__DATASET EXTRACT__
--- start ---

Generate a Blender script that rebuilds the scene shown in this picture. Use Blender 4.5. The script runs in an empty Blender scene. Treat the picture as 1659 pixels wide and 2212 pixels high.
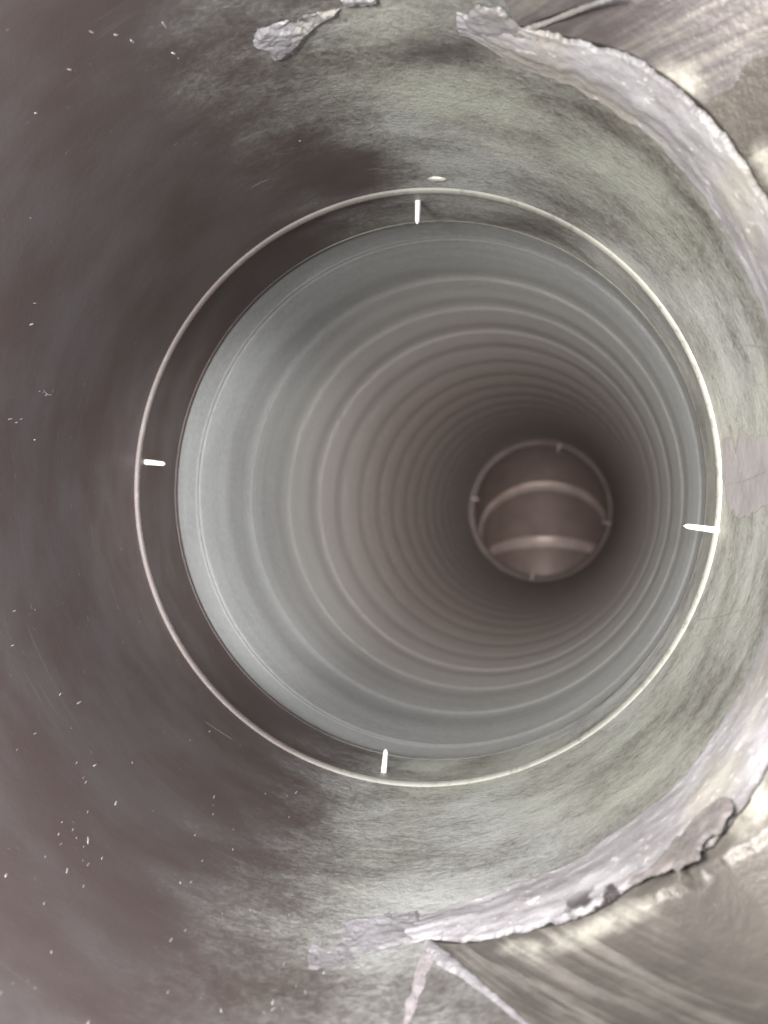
import bpy, math, random
import numpy as np
from mathutils import Matrix, Vector

sc = bpy.context.scene
S = 0.1                      # metres per pipe radius: a bore about 20 cm wide
CAM = Vector((0, 0, 1.2))

# ------------------------------------------------------------------ camera
cd = bpy.data.cameras.new('camera')
cam = bpy.data.objects.new('camera', cd)
sc.collection.objects.link(cam)
cam.location = CAM
cam.rotation_euler = (math.radians(90), 0, 0)
cd.sensor_fit = 'HORIZONTAL'
cd.sensor_width = 36
F = 1736.0                   # focal length in pixels of a 1659-wide picture
cd.lens = 36 * F / 1659
cd.clip_start = 0.002
cd.clip_end = 50
cd.dof.use_dof = True
cd.dof.focus_distance = 0.235
cd.dof.aperture_fstop = 18
sc.camera = cam

# ------------------------------------------------------------------ bore axis frame: local x = right, y = into the bore, z = up
A0 = np.array([-0.5893, 0.1032, 0.0])
AD = np.array([0.2417, -0.0069, 1.0]); AD /= np.linalg.norm(AD)
AU = np.cross([0, 1, 0], AD); AU /= np.linalg.norm(AU)
AV = np.cross(AD, AU)


def c2w(v):
    return Vector((v[0], v[2], v[1]))


def frame(s0):
    o = CAM + c2w((A0 + AD * s0)) * S
    m = Matrix.Identity(4)
    for i, a in enumerate((AU, AD, AV)):
        w = c2w(a)
        for k in range(3):
            m[k][i] = w[k]
    for k in range(3):
        m[k][3] = o[k]
    return m


def wpt(x, s, z):
    """world point of axis-frame coordinates in pipe radii"""
    return CAM + c2w(A0 + AU * x + AD * s + AV * z) * S


# ------------------------------------------------------------------ world, lamps, exposure
w = bpy.data.worlds.new('World'); sc.world = w; w.use_nodes = True
bg = w.node_tree.nodes['Background']
bg.inputs[0].default_value = (0.90, 0.89, 1.0, 1)
bg.inputs[1].default_value = 0.50


def area(name, loc, aim, size, power, col=(1, 1, 1), spread=180):
    l = bpy.data.lights.new(name, 'AREA'); l.shape = 'DISK'; l.size = size * S; l.energy = power; l.color = col
    l.spread = math.radians(spread)
    o = bpy.data.objects.new(name, l); sc.collection.objects.link(o)
    o.location = loc
    o.rotation_euler = (aim - loc).to_track_quat('-Z', 'Y').to_euler()
    return o


def spot(name, loc, aim, ang, power, col=(1, 1, 1), blend=.5, rad=.02):
    l = bpy.data.lights.new(name, 'SPOT'); l.spot_size = math.radians(ang); l.spot_blend = blend
    l.energy = power; l.color = col; l.shadow_soft_size = rad
    o = bpy.data.objects.new(name, l); sc.collection.objects.link(o)
    o.location = loc
    o.rotation_euler = (aim - loc).to_track_quat('-Z', 'Y').to_euler()
    return o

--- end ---

Up to and including the line with "from mathutils import Matrix, Vector", copy the data above from its first line. Skip pictures.

Generate a Blender script that rebuilds the scene shown in this picture. Use Blender 4.5. The script runs in an empty Blender scene. Treat the picture as 1659 pixels wide and 2212 pixels high.
import bpy, math, random
import numpy as np
from mathutils import Matrix, Vector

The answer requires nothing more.